Oil production is currently at its highest since the 2003 invasion.

But political wrangling has so far prevented agreement over who should agree deals and how income is shared.

Political problems

Iraq has reserves of about 115 billion barrels, the world’s third largest, and the development of its oil facilities is essential to help to fund the country’s long-term reconstruction.

But huge investment is needed to modernise its infrastructure and Iraq’s Parliament has so far failed to agree a legal basis for who should agree contracts and how the country’s oil should be shared among different groups.
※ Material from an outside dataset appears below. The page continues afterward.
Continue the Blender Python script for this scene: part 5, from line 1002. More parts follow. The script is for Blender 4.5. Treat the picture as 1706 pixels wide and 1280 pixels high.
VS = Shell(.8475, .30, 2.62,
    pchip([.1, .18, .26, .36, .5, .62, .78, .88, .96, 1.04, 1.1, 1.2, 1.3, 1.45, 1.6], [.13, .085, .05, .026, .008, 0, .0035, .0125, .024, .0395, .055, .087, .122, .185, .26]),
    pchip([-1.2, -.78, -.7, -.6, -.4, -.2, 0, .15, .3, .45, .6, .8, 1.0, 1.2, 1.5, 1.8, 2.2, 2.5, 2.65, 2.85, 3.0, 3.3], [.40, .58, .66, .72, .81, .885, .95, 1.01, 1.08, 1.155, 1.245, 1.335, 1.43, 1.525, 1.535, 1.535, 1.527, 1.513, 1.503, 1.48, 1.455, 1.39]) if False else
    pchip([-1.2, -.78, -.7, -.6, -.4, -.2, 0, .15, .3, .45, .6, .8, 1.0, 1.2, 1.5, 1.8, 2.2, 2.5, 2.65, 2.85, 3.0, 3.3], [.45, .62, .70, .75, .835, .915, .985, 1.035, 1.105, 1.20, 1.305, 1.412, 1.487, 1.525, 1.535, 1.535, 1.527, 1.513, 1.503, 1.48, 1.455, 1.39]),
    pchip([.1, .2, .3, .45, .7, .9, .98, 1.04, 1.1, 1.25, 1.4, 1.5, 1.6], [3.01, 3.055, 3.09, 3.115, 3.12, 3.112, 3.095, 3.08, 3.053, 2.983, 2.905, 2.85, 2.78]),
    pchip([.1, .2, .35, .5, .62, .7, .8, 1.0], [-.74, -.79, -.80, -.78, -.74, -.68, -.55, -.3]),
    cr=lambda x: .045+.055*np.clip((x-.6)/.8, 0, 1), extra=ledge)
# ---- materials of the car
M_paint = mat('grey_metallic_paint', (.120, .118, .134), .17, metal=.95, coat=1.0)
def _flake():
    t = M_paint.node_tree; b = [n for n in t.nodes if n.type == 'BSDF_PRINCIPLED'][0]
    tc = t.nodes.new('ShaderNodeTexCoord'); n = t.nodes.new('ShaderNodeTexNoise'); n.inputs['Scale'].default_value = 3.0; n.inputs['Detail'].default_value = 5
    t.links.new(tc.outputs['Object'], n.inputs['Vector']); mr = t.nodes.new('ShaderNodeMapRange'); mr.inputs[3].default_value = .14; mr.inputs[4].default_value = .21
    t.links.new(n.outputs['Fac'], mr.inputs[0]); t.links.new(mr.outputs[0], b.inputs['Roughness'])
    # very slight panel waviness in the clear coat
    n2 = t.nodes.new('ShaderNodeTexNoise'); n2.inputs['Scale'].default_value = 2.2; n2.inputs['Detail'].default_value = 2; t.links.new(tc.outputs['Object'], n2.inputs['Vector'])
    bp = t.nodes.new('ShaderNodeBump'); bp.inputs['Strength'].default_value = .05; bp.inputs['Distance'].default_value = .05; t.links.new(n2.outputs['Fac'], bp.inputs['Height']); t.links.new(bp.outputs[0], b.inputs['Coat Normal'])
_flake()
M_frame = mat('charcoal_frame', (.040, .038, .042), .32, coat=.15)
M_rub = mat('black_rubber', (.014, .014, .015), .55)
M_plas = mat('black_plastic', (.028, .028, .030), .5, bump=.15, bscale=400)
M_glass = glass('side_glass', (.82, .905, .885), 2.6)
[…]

“It is not possible for Iraq, which has large oil reserves, to stay at the current level of production” Hussain al-Shahristani, Iraq oil minister

The authorities in Baghdad have long been at odds over the issue with the semi-autonomous Kurdistan regional government in the north of the country.

Production currently totals 2.5 million barrels a day and Iraq hopes to increase output to 2.9 million barrels by the end of 2009.

Iraq confirmed on Monday that it was seeking foreign investment to develop six of its most important oil fields – Rumaila, Kirkuk, Zubair, West Qurna, Bai Hassan and Maysan.

It has identified 35 foreign firms which are qualified to tender for the contracts, to be awarded next summer.

Amid concerns about foreign firms reaping huge financial rewards, Baghdad said the successful firms would have to have an Iraqi partner and give 25% of the value of contracts to locally owned firms.

Significance

The BBC’s Nicholas Witchell in Baghdad said the move was highly significant since it paved the way for large foreign firms to re-enter a market they have been effectively barred from since Saddam Hussein nationalised Iraq’s main oil company in 1972.

“It is not possible for Iraq, which has large oil reserves, to stay at the current level of production,” said oil minister Hussain al-Shahristani.

“Iraq should be the second or third source of oil exportation.”

Iraq’s courting of foreign investment is at an early stage but has already attracted controversy due to claims that some contracts might be awarded without competitive bids.

Reports suggested that officials were hoping to announce short-term service agreements – an interim measure pending political agreement over a national oil law – with Exxon Mobil, Shell, Total and BP on Monday.

The AFP news agency said Iraqi officials were unwilling to share revenue from oil sales with the firms, as reportedly sought by them, preferring instead to pay them consultancy fees.

However, negotiations over contract terms are believed to be continuing.

The reduction in violence in much of the country over the past year has helped the oil sector achieve greater stability.

On Saturday, Iraq announced it was setting up a third state-owned oil business to expand production from the Maysan region in the south east of the country.

With oil prices at record levels and, according to many experts, set to rise further, the prospect of increased output from Iraq will provide some comfort amid growing worries about whether global supplies can meet long-term demand for oil.

Officials hope the presence of multinational oil firms in Iraq will stimulate more foreign investment in Iraq, our correspondent added.